This shift would better reflect short-term funding conditions and align India’s framework with global best practices, it said in a report.
While the call money market has seen stagnant volumes of around ₹12,000 crore daily, the secured repo markets have grown substantially. TREPS, for instance, now handles an average volume of ₹3-4 lakh crore in daily transactions. Nomura argues that a secured rate would better represent short-term funding conditions.
It also notes that such a shift would require more active liquidity management by the RBI, especially since mutual funds-major lenders in secured markets-do not have access to the RBI‘s standing facilities.
This note comes at a time when the RBI is reviewing its liquidity management framework, which was rolled out in February 2020.

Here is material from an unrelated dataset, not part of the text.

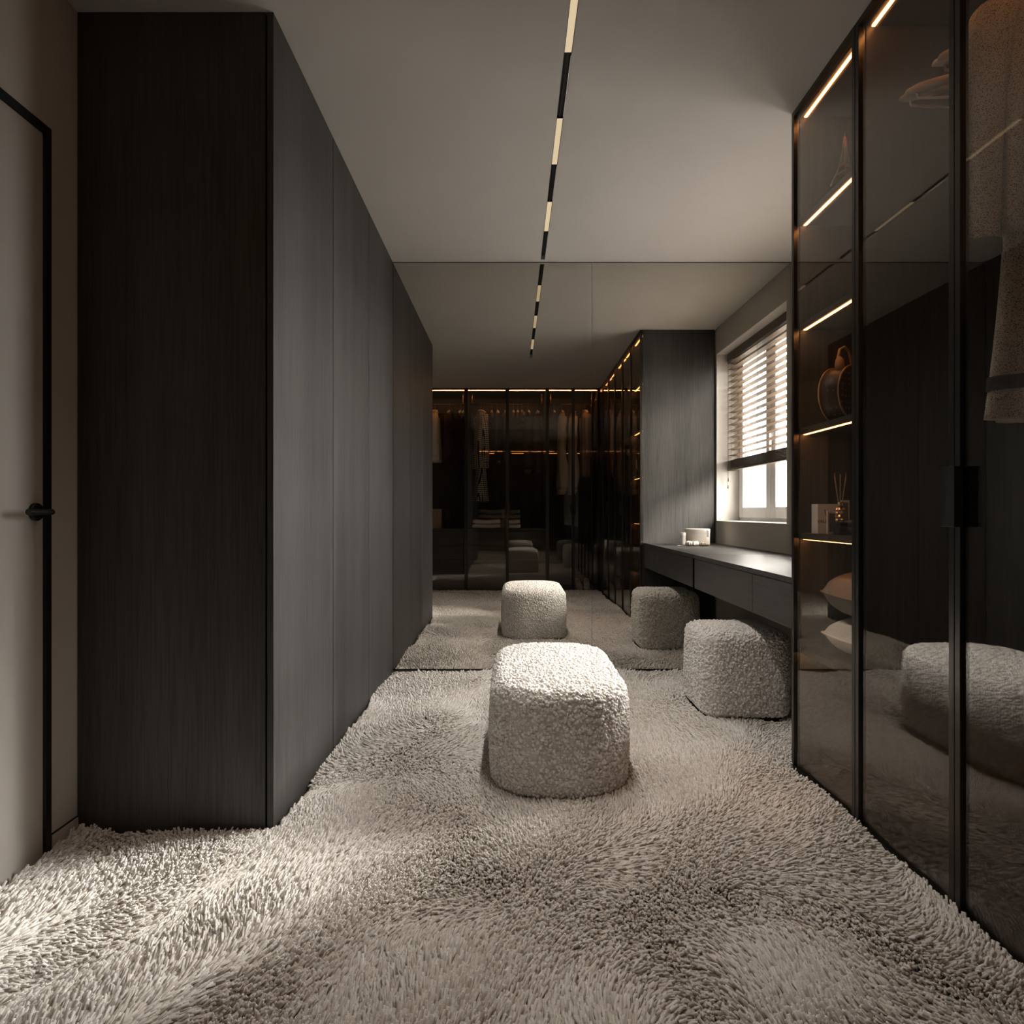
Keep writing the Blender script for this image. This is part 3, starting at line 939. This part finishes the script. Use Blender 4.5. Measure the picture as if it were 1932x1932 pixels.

The RBI’s Monetary Policy Committee sets the policy repo rate, currently at 5.50%, but it is the central bank’s liquidity management team that ensures the operative rate remains aligned with it. Nomura believes that moving to a secured rate would improve the transmission of policy changes to the broader economy.”A shift towards a secured rate would be a more accurate reflection of short-term funding conditions, given wider participation, and should improve policy transmission,” it said in a note.It does not expect RBI to set a fixed quantitative liquidity target, such as ±1% of net demand and time liabilities (NDTL), due to the difficulty in forecasting daily liquidity.